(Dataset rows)
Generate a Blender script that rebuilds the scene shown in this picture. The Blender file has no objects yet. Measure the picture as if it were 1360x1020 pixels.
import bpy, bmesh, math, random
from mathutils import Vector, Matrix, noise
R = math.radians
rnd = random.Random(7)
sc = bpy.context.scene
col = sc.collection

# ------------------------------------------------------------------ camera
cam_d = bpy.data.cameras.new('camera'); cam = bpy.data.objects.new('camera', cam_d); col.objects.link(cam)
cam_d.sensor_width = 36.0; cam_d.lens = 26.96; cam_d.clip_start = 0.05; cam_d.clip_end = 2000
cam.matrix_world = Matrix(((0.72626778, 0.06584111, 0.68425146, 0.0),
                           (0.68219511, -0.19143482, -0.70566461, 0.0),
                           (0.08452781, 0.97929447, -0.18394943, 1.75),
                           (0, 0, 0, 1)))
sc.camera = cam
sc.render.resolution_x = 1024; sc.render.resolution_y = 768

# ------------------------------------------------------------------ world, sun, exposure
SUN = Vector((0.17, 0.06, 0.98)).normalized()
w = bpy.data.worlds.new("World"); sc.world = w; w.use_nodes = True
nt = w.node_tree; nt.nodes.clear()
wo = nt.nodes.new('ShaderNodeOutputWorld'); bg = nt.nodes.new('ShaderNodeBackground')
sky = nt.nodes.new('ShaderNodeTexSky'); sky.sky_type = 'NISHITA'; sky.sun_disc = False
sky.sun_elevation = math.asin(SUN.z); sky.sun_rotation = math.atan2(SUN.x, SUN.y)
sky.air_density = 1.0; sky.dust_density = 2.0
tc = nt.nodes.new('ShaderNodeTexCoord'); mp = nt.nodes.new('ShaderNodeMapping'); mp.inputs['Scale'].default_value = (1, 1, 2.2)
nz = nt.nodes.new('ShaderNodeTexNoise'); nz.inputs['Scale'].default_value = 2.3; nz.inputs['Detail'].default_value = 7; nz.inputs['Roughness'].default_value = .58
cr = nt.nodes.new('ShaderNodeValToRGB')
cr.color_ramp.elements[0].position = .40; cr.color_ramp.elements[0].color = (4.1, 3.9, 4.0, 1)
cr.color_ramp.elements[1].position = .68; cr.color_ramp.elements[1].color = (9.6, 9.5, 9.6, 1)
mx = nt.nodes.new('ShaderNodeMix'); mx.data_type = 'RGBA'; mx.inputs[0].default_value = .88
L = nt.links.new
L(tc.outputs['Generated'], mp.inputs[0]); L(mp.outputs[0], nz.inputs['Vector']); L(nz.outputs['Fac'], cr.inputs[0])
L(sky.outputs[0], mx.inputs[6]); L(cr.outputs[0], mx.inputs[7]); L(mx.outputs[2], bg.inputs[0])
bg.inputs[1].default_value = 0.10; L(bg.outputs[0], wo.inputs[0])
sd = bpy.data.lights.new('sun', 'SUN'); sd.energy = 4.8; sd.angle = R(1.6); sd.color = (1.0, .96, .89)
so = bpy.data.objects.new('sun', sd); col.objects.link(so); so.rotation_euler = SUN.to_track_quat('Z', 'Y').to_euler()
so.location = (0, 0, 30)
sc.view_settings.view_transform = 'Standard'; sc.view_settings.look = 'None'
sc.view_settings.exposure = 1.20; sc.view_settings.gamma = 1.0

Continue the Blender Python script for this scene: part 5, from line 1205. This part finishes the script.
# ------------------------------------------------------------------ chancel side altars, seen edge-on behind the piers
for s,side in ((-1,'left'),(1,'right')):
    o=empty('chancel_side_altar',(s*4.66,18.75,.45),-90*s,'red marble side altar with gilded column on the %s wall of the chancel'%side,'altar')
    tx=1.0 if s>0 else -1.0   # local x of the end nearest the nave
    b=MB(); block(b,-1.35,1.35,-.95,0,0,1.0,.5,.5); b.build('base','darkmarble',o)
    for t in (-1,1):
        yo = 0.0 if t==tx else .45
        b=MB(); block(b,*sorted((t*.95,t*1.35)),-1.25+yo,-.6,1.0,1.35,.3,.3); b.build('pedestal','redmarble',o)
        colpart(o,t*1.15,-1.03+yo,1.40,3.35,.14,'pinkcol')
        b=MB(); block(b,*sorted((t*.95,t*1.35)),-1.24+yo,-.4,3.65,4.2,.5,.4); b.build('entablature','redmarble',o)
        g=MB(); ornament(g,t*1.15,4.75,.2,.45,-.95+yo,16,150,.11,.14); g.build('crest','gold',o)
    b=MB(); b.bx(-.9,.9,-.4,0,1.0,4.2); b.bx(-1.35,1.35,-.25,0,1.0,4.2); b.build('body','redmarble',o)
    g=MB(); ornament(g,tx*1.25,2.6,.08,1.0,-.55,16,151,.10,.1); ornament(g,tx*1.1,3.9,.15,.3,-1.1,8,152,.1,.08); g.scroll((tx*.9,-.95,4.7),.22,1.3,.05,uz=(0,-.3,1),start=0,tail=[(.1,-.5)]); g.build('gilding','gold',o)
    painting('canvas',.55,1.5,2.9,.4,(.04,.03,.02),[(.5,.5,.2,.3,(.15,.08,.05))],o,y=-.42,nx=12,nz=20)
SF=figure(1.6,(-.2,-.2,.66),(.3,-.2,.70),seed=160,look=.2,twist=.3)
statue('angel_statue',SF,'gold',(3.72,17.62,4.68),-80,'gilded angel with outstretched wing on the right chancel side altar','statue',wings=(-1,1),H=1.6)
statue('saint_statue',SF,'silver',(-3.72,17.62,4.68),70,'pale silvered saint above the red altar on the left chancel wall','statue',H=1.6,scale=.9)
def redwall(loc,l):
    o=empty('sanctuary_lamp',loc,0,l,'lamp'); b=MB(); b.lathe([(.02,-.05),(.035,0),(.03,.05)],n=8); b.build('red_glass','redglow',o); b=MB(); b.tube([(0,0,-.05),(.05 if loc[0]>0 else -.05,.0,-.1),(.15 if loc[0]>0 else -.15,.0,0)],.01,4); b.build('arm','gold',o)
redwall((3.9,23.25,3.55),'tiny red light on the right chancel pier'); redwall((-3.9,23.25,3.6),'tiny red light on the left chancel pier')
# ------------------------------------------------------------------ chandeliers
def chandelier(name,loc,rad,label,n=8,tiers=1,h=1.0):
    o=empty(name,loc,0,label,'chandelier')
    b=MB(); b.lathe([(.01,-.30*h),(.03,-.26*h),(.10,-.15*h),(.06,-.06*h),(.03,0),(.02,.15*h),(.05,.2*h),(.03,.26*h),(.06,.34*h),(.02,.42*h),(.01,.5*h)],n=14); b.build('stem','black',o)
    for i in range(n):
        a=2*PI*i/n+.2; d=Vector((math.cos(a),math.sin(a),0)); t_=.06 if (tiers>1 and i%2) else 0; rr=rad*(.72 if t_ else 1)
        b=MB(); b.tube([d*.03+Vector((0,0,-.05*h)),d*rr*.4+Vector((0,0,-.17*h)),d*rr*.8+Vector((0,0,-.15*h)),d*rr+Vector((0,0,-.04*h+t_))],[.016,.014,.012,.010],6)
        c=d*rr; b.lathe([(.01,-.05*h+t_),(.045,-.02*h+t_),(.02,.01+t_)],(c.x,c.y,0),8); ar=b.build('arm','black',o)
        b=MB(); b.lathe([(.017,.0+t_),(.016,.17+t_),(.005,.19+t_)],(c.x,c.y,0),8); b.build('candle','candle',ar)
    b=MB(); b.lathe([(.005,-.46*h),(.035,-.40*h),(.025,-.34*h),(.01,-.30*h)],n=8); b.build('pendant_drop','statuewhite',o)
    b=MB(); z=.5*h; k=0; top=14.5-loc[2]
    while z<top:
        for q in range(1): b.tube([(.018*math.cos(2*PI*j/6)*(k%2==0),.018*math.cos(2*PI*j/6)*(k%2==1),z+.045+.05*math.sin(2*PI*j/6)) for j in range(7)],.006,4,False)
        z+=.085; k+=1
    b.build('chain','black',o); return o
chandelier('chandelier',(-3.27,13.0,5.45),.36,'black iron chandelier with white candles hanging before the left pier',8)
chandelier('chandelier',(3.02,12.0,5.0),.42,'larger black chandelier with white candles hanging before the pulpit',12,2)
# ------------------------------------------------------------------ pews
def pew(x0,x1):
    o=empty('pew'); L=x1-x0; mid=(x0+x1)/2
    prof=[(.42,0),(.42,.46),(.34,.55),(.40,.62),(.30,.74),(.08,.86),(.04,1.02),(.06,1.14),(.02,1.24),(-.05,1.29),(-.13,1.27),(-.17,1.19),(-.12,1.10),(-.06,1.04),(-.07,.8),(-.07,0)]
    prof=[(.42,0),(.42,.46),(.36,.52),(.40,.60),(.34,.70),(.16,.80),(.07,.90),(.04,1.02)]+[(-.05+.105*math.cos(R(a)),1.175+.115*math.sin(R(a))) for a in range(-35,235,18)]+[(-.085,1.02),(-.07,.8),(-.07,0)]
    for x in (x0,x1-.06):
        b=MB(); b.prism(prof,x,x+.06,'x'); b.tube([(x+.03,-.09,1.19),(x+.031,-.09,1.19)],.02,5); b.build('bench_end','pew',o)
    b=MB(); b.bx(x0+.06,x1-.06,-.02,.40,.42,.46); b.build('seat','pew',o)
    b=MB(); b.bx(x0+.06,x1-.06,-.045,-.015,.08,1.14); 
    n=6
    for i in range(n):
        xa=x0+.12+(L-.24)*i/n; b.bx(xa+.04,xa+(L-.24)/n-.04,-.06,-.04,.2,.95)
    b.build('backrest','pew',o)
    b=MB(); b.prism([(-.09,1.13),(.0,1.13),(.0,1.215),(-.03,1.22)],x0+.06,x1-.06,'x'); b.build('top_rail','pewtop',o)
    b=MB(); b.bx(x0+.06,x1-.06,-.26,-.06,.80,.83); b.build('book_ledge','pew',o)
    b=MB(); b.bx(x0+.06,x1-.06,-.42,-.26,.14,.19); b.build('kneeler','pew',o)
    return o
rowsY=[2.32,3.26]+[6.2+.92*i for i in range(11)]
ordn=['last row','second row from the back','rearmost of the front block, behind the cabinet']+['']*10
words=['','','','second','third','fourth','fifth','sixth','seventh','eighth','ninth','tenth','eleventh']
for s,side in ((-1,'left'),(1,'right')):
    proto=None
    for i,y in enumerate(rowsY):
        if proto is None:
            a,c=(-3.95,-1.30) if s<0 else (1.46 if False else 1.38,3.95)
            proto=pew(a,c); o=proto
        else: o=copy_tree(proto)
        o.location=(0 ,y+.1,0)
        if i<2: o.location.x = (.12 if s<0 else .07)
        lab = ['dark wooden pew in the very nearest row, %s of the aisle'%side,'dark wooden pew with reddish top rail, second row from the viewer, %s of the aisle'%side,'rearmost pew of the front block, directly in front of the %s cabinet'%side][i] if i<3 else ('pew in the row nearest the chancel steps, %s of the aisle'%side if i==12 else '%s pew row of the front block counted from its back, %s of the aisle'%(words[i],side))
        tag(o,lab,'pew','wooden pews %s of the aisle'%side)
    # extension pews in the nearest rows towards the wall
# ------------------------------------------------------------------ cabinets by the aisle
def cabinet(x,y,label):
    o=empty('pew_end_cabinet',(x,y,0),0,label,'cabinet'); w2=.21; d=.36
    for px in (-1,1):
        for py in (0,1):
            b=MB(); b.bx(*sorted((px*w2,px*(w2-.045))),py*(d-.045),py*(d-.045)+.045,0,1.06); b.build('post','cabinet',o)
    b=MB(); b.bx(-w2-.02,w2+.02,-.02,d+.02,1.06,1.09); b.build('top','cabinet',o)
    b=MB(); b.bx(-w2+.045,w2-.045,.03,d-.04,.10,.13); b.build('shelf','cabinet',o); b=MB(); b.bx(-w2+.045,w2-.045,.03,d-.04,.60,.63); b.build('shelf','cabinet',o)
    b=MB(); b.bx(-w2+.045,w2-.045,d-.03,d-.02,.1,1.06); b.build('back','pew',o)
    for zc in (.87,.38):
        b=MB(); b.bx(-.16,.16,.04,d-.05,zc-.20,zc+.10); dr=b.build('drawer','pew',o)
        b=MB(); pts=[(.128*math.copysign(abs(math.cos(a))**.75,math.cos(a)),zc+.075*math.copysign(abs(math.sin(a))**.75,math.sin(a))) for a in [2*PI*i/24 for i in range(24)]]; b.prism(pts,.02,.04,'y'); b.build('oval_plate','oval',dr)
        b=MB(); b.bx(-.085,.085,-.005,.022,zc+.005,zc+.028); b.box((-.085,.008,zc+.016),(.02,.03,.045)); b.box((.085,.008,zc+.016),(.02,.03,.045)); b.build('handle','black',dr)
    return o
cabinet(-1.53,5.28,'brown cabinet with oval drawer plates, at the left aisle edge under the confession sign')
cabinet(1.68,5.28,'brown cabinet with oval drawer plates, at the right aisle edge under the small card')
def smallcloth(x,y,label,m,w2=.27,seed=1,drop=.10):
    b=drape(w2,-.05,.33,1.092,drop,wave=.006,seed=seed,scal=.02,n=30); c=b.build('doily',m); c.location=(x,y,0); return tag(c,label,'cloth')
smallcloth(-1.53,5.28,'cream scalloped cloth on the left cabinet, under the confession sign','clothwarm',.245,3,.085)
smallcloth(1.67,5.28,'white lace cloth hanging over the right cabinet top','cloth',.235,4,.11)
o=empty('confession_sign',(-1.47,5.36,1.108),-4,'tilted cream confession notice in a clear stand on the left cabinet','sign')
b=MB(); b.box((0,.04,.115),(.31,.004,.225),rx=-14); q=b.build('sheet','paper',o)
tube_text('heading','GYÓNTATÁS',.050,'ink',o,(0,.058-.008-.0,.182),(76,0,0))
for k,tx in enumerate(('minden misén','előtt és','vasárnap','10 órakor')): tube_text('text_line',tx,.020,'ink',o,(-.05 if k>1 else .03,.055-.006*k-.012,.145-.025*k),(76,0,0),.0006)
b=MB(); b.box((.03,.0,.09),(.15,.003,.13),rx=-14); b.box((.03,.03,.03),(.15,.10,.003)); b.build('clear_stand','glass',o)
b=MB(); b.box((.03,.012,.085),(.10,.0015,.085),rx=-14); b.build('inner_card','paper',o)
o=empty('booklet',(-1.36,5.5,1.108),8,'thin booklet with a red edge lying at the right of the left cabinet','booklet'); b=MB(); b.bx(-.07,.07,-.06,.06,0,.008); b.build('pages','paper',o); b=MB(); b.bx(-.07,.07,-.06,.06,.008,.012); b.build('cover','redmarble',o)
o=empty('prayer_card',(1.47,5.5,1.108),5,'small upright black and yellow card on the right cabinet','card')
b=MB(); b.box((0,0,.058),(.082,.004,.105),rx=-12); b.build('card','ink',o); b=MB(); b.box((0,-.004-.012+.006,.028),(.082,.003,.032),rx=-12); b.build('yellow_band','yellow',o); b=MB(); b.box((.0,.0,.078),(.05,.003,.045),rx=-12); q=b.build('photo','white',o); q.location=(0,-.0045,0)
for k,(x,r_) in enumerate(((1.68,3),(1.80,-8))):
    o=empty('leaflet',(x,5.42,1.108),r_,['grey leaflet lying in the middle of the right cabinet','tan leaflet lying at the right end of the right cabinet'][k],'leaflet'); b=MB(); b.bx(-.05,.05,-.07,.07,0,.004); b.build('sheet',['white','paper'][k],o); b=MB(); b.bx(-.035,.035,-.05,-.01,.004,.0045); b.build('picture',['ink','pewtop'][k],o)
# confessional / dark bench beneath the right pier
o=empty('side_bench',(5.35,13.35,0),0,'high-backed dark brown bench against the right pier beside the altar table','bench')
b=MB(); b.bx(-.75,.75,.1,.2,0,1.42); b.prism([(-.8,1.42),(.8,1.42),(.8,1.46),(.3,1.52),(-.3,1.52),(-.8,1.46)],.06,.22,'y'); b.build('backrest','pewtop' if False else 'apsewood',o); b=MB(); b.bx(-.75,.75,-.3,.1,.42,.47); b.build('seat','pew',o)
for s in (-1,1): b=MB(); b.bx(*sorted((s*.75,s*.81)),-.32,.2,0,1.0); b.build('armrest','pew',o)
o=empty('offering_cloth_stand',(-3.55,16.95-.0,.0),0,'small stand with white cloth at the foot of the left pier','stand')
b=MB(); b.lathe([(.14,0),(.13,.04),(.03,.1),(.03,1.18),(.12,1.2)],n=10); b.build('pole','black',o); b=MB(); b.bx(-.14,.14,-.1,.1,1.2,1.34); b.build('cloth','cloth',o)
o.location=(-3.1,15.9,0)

Task -> Copy each line above where the string "script" occurs.

Right answer ->
Generate a Blender script that rebuilds the scene shown in this picture. The Blender file has no objects yet. Measure the picture as if it were 1360x1020 pixels.
Continue the Blender Python script for this scene: part 5, from line 1205. This part finishes the script.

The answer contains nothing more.